Pekerjaan arkeologi juga dilaporkan merusak rumah, tapi pemandu tour Yerusalem, Khatib, mengatakan tidak ada pekerjaan yang dilakukan untuk mengidentifikasi penyebab kerusakan tersebut atau mencatat apa yang telah hilang.
Kurangnya informasi adalah kendala bagi pembuatan pemandu wisata digital situs sejarah Yerusalem, kata Alaa Saffouri, bagian dari tim di LSM Palestina Vision.
"Hal ini sangat penting karena cerita kami sebagai orang Palestina tidak tercatat. Ini mempengaruhi kemampuan kita untuk membela diri," katanya. "Kami selalu dipengaruhi oleh data Yahudi yang penuh rekayasa. Kita menjadi lebih dan lebih menyadari pentingnya mendokumentasikan sejarah."
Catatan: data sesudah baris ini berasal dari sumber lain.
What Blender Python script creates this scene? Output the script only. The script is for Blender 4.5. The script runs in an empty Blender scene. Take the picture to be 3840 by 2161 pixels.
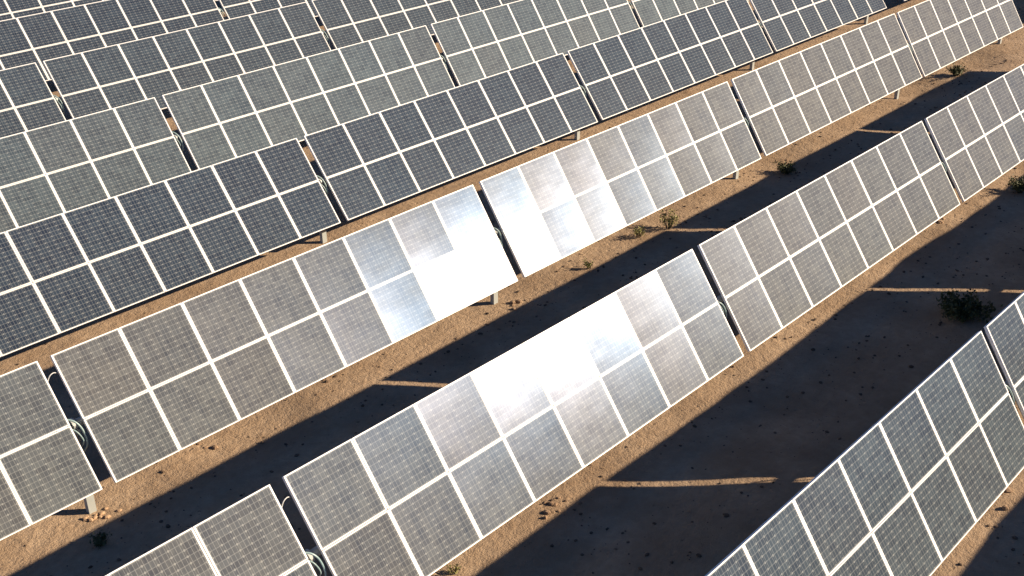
import bpy, bmesh, math, random
from mathutils import Vector, Matrix, noise

random.seed(7)
sc = bpy.context.scene
R = math.radians

# ------------------------------------------------------------------ camera
cd = bpy.data.cameras.new('camera')
cam = bpy.data.objects.new('camera', cd)
sc.collection.objects.link(cam)
RM = ((0.6583915432514531, 0.37418930686800406, -0.6530719243702127),
      (-0.7526621527537382, 0.32212182770670805, -0.5742274914413262),
      (-0.004501065104912727, 0.8696090447669761, 0.49372041650349924))
CAM = Vector((23.0013, -3.9177, 8.1694))
cam.matrix_world = Matrix.Translation(CAM) @ Matrix(RM).to_4x4()
cd.sensor_width = 36.0
cd.lens = 4411.0 / 3840 * 36.0
cd.shift_x = -0.0005
cd.shift_y = 0.0722
cd.clip_start = 0.1
cd.clip_end = 2000
sc.camera = cam

# ------------------------------------------------------------------ sky and sun
SAZ, SEL = R(46.8), R(22.8)           # azimuth from -y towards +x, elevation
SUN = Vector((math.sin(SAZ) * math.cos(SEL), -math.cos(SAZ) * math.cos(SEL), math.sin(SEL)))
w = bpy.data.worlds.new('World')
sc.world = w
w.use_nodes = True
nt = w.node_tree
sky = nt.nodes.new('ShaderNodeTexSky')
sky.sky_type = 'NISHITA'
sky.sun_disc = False
sky.sun_elevation = SEL
sky.sun_rotation = math.pi - SAZ
sky.air_density = 0.6
sky.dust_density = 0.05
sky.ozone_density = 7.0
nt.links.new(sky.outputs[0], nt.nodes['Background'].inputs[0])
nt.nodes['Background'].inputs[1].default_value = 0.055
ld = bpy.data.lights.new('sun', 'SUN')
ld.energy = 5.0
ld.angle = R(0.5)
ld.color = (1.0, 0.82, 0.60)
sun = bpy.data.objects.new('sun', ld)
sc.collection.objects.link(sun)
sun.rotation_euler = SUN.to_track_quat('Z', 'Y').to_euler()
sc.view_settings.view_transform = 'Standard'
sc.view_settings.look = 'None'
sc.view_settings.gamma = 1.0
sc.view_settings.exposure = 1.0

# ------------------------------------------------------------------ measurements
PH = 0.925             # panel pitch up the slope (panel pitch along the row is 1)
GAP = 0.1828           # gap between neighbouring tables
TH = 0.9461            # tilt
PITCH = 4.3869         # distance between rows
ZG = -1.383            # ground level (the tilt axis of every row is z = 0)
STEP = 8 + GAP
K_END = 3              # the fourth table counted from PHASE has seven columns, then comes a wider aisle
PHASE = [29.528, 29.278, 29.014, 28.7455, 28.4742, 28.2241, 27.971, 27.716]
DZ = [-0.0067, 0.0036, 0.0251, -0.0226, -0.0288, 0.0028, 0.0229, 0.0038]
DTH = [0.0175, -0.002, 0.0286, -0.0279, 0.0227, -0.0181, -0.0208, 0.0]
DY = [-0.0021, 0.0176, 0.0044, -0.0125, -0.0187, -0.001, 0.0101, 0.002]
AISLE = 1.3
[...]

Saffouri berharap bahwa aplikasi mobile, yang disebut Ziqaq, dapat membantu memberikan perspektif dari Palestina pada sejarah Yerusalem yang dapat digunakan, tidak hanya oleh wisatawan, tetapi juga warga Palestina di luar Jerusalem.
Tetapi Saffouri mengatakan walaupun mereka sedang bekerja untuk membuat informasi yang lebih komprehensif, ia mengatakan bahwa mereka yang menjadi target aplikasi bisa berjuang untuk memanfaatkannya, terutama warga Palestina yang tinggal di Tepi Barat, yang jarang diberikan izin untuk mengunjungi Yerusalem.
"Ini bisa dimanfaatkan juga untuk akses ke Yerusalem Timur, yang cukup banyak terisolasi. Bagi dunia, itu hanya Yerusalem, yang diklaim sebagai kota Israel. Cerita kita cukup banyak terpinggirkan," kata Saffouri.